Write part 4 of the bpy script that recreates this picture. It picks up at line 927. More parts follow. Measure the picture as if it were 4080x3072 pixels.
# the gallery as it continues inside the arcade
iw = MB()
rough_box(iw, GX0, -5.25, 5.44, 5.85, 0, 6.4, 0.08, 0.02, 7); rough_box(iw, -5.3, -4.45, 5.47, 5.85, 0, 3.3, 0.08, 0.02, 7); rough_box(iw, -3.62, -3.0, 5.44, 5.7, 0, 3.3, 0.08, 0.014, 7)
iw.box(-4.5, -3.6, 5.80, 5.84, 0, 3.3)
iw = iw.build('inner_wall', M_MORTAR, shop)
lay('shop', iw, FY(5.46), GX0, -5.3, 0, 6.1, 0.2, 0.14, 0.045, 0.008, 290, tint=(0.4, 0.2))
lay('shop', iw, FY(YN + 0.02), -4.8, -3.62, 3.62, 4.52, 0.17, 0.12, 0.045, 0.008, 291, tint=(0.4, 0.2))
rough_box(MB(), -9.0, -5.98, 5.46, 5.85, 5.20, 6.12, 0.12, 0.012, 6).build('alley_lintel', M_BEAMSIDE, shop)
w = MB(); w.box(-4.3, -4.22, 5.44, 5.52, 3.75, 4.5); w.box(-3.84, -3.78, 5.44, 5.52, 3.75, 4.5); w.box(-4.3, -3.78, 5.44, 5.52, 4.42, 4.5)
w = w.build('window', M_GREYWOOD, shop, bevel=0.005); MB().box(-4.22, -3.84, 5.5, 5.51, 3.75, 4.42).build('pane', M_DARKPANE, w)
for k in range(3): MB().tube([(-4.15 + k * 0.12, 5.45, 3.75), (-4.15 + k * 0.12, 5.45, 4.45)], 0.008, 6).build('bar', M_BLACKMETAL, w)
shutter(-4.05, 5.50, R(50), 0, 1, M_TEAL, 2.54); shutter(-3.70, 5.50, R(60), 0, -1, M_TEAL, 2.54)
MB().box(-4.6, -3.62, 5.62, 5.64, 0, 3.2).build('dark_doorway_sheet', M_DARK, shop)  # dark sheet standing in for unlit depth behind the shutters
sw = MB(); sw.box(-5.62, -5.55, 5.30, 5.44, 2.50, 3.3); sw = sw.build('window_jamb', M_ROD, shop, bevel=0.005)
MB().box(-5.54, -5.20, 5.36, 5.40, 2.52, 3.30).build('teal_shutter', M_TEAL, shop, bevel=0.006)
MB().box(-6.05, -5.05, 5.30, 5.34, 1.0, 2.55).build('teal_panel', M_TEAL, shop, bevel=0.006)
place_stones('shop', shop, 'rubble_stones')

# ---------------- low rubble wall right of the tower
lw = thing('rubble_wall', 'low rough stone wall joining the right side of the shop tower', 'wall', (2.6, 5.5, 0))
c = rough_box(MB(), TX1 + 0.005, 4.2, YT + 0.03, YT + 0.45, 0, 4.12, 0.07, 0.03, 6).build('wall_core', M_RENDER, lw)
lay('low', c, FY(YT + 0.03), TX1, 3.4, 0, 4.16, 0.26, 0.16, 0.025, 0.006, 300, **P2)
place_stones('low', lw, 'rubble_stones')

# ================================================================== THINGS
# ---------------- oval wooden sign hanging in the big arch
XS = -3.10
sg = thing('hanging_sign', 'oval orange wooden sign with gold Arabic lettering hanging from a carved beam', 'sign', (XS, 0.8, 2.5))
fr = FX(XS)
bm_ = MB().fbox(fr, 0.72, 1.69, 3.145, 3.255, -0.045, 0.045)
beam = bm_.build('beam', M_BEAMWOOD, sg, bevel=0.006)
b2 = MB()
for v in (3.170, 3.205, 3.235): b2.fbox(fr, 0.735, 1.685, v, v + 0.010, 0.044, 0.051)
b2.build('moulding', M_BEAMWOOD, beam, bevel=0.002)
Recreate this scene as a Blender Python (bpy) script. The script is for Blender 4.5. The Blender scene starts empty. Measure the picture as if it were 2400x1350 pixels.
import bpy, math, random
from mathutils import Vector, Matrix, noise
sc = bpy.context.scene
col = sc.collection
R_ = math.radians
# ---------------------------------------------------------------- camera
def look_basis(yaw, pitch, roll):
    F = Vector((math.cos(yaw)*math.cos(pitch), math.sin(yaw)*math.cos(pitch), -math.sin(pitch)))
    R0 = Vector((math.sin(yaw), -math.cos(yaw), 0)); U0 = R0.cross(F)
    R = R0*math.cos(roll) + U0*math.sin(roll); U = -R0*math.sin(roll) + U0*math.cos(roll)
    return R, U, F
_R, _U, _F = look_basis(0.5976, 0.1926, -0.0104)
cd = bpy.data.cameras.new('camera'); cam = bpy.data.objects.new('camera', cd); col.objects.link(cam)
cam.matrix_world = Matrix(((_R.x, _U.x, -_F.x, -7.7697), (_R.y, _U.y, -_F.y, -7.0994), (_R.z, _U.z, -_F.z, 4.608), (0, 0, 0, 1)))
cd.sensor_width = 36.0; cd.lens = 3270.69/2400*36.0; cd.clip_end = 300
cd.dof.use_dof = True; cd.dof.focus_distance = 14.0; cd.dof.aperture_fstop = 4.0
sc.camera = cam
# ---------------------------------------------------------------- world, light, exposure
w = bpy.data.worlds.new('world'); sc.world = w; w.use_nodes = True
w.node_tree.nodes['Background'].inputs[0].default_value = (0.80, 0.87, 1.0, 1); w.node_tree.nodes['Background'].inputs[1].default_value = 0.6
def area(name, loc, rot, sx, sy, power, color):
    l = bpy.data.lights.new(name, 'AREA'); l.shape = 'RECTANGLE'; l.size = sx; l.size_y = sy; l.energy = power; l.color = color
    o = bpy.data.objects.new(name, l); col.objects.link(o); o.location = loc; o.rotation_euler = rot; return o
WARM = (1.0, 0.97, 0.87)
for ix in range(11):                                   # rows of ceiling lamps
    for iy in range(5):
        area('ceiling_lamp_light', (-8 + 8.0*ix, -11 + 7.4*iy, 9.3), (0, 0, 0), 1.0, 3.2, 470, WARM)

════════

» **Your instructions**
Lines from the top of the entries through the line with "iw.box(-4.5, -3.6, 5.80, 5.84, 0, 3.3)" are to be transcribed exactly, and nothing more.

» **Result for this exercise**
Write part 4 of the bpy script that recreates this picture. It picks up at line 927. More parts follow. Measure the picture as if it were 4080x3072 pixels.
# the gallery as it continues inside the arcade
iw = MB()
rough_box(iw, GX0, -5.25, 5.44, 5.85, 0, 6.4, 0.08, 0.02, 7); rough_box(iw, -5.3, -4.45, 5.47, 5.85, 0, 3.3, 0.08, 0.02, 7); rough_box(iw, -3.62, -3.0, 5.44, 5.7, 0, 3.3, 0.08, 0.014, 7)
iw.box(-4.5, -3.6, 5.80, 5.84, 0, 3.3)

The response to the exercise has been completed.